Smiles abound people slow down and enjoy the experience.
 
A simple primer on light for indoor plants. During the winter the sun is low enough in the sky so most any plant can handle direct sun. The best light for most of the year is called bright indirect light. This simply means as much light as possible without getting any direct sun. This is generally just to the side of south facing glass or 6-8 feet across the room from such facings of glass. The same quality light can be gotten directly in an easterly window or a western window that gets early evening sun.  
 
Medium light comes from  sitting directly in a northerly facing window. No room for error here. Moving to any side out of the northern exposure and you end up in the dark in most cases. Very few plants grown in dark areas.
 
Room color plays a huge role in lighting for plants. Brightly painted rooms scatter light all around offering up larger canvasses of bright light and limiting areas of medium or low light. On the other hand dark colored rooms limit dramatically the bright light areas as the darker colors soak up rather than spread light around.
 
And last and most important for "planting up" a master garden suite, always by the plant for the lighting you have or will provide.

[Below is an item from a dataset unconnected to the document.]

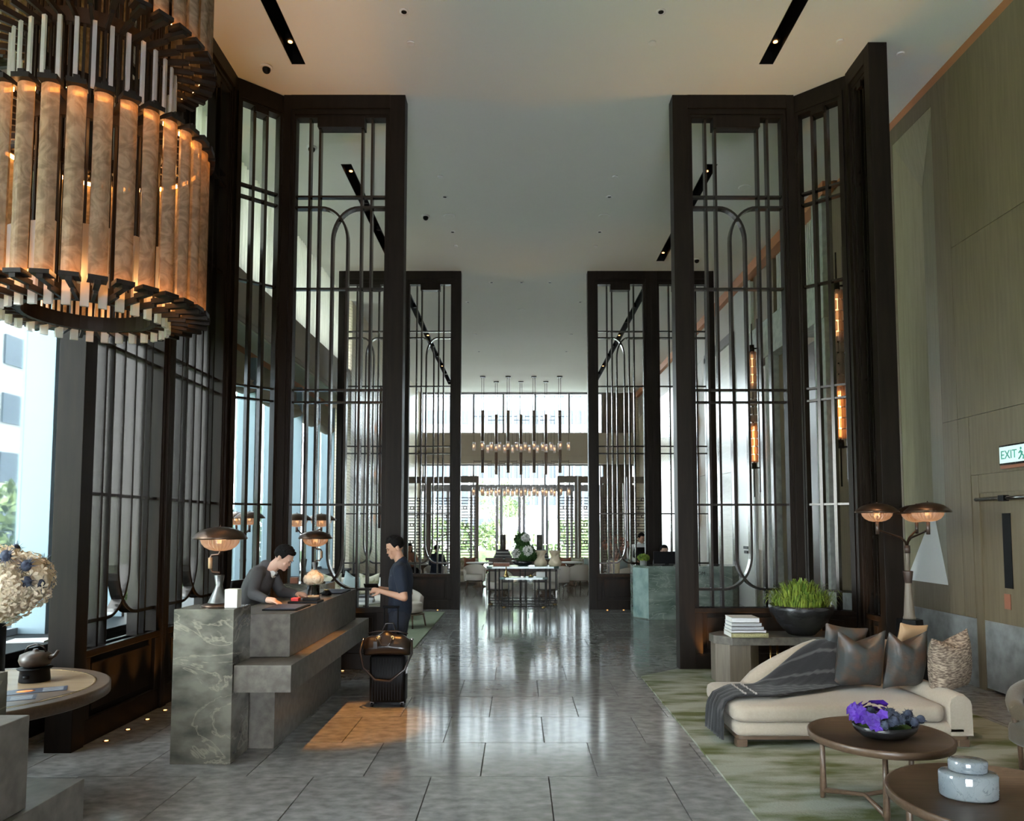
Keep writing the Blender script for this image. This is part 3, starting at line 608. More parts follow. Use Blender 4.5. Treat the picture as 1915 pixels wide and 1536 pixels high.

Do not buy a bright multi-colored Croton if you have dark walls and no plans on running plant lights 8 hours a day. Plant care tags should have the lighting and care instructions right in place sight. Often the light needs are color coded. Yellow usually means bright light and purple or dark colors indicate plants that will take lower light conditions.
So there you have it...........a remedy for the winter doldrums and a healthy start to the New Year.